Doing research, especially in Italy, is not just a job. For better or for worse, research becomes an identity. And that identity spills into every aspect of life. There are no real work hours for early-career researchers here (nor for full professors, although with some exceptions). No well-defined boundaries. You read a paper during lunch, you sketch out a prototype at 11 PM, you answer emails on Sunday… Not because you have to (well, sometimes you do), but because the work is always with you: in your mind, in your values, in your ambitions. And pressure and expectations also play their role. Passion and pressure are deeply intertwined.
If you are interested in what’s to come, subscribe so you won’t loose a single post!

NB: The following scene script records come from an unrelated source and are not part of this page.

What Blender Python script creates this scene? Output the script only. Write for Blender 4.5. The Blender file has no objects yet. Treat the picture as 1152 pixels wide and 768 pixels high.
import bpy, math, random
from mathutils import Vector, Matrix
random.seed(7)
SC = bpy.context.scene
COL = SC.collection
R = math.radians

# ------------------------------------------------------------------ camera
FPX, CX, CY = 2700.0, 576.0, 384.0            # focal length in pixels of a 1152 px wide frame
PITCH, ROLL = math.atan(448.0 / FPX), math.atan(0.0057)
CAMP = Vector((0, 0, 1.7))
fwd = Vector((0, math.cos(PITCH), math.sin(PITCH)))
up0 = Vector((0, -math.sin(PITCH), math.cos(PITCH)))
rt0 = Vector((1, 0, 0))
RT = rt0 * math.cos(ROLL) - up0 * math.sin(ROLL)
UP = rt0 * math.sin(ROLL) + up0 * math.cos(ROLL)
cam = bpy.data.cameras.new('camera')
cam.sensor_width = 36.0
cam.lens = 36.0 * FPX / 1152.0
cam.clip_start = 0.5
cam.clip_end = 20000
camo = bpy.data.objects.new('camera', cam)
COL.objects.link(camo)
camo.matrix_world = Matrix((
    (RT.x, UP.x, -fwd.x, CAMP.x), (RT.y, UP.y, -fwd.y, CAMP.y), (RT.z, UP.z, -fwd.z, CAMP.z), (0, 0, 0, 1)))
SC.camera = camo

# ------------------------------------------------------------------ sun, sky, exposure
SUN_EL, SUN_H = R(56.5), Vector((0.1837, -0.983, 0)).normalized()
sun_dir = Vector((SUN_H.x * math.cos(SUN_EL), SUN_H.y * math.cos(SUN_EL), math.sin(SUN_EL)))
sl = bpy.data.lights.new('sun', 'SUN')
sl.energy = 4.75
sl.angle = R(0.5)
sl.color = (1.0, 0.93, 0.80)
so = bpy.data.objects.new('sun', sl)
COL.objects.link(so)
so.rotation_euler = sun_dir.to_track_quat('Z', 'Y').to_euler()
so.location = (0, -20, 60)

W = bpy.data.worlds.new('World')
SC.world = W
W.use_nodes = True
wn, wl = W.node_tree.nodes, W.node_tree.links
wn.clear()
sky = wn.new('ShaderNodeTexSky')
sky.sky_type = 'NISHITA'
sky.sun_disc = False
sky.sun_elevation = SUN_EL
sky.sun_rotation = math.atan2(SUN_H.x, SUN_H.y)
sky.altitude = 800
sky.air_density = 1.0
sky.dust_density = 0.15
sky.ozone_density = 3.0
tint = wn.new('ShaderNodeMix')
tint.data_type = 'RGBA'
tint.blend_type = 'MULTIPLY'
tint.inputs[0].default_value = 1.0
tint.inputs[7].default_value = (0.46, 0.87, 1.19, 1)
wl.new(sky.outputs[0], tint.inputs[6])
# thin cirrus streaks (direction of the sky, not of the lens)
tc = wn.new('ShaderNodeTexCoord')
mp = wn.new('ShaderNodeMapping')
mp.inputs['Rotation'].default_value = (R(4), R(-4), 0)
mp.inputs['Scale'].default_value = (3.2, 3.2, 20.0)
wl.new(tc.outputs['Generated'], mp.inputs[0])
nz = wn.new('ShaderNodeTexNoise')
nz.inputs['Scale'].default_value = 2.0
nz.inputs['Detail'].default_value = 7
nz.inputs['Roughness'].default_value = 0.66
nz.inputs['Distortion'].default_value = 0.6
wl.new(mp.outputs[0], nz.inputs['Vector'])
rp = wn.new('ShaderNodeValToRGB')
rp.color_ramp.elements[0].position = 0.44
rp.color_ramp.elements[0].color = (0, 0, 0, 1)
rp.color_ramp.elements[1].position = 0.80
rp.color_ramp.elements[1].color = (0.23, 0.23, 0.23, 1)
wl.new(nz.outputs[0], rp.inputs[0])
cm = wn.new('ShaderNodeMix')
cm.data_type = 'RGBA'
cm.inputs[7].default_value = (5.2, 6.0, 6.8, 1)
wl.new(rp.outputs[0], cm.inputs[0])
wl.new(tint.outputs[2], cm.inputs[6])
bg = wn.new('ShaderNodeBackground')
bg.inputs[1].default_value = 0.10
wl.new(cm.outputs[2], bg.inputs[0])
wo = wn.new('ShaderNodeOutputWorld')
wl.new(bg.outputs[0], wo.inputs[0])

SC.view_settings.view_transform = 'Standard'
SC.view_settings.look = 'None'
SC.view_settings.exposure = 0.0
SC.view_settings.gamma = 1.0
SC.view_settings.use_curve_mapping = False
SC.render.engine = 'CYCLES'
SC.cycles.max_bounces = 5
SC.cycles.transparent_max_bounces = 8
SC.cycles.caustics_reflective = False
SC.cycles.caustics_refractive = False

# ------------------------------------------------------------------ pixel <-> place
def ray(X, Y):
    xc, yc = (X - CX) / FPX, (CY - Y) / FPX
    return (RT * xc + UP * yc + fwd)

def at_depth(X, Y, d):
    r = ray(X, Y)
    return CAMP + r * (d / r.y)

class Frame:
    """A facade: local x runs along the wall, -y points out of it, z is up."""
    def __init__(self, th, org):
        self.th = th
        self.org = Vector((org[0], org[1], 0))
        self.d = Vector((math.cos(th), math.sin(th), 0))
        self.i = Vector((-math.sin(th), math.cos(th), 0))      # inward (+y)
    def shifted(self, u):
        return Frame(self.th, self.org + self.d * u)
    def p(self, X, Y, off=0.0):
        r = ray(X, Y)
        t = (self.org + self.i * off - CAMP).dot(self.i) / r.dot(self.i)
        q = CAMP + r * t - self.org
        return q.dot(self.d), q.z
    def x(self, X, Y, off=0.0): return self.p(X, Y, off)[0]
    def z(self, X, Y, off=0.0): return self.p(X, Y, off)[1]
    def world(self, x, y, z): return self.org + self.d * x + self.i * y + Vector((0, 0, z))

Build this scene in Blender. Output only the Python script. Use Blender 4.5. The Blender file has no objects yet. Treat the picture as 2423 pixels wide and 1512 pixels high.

And so, when I sit down to write a post for this blog, I find myself wondering: who am I writing as? A researcher? As a curious person who loves pens and notebooks as much as he loves researching AI? As someone who needs a creative outlet to let their own thoughts loose? The answer is: all of them. Writing here acknowledges that I am not split into two separate souls.
In academia, we often aim to compartmentalize: keep your work separate from your life, your thoughts from your feelings, your objectivity from your subjectivity. But the reality is more complicated, and in my experience, more human. I think better when I don’t pretend to be a machine.
The truth is, the personal and professional lives are not just blended: they are sometimes indistinguishable. Especially in the kind of research I do, centered on people and their interaction with intelligent systems. To understand what it means to build a human-centered AI, you need to be fully human yourself.
So this blog is not a distraction from my academic work. It is an extension of it. A slower, more reflective, more personal kind of thinking. A place where I can use words like “feel,” “wonder,” and “hope” without citation. A space where the pace of writing is not dictated by deadlines, but by curiosity.
And perhaps, in sharing these thoughts publicly, I’m not just writing for myself. I’m writing for other researchers who feel the same dissonance. Who want to embrace their whole selves, not just their academic title. Who are tired of pretending there is a clear line between their life and their research.
There isn’t. And that’s okay, as long as it doesn’t drive you to insanity.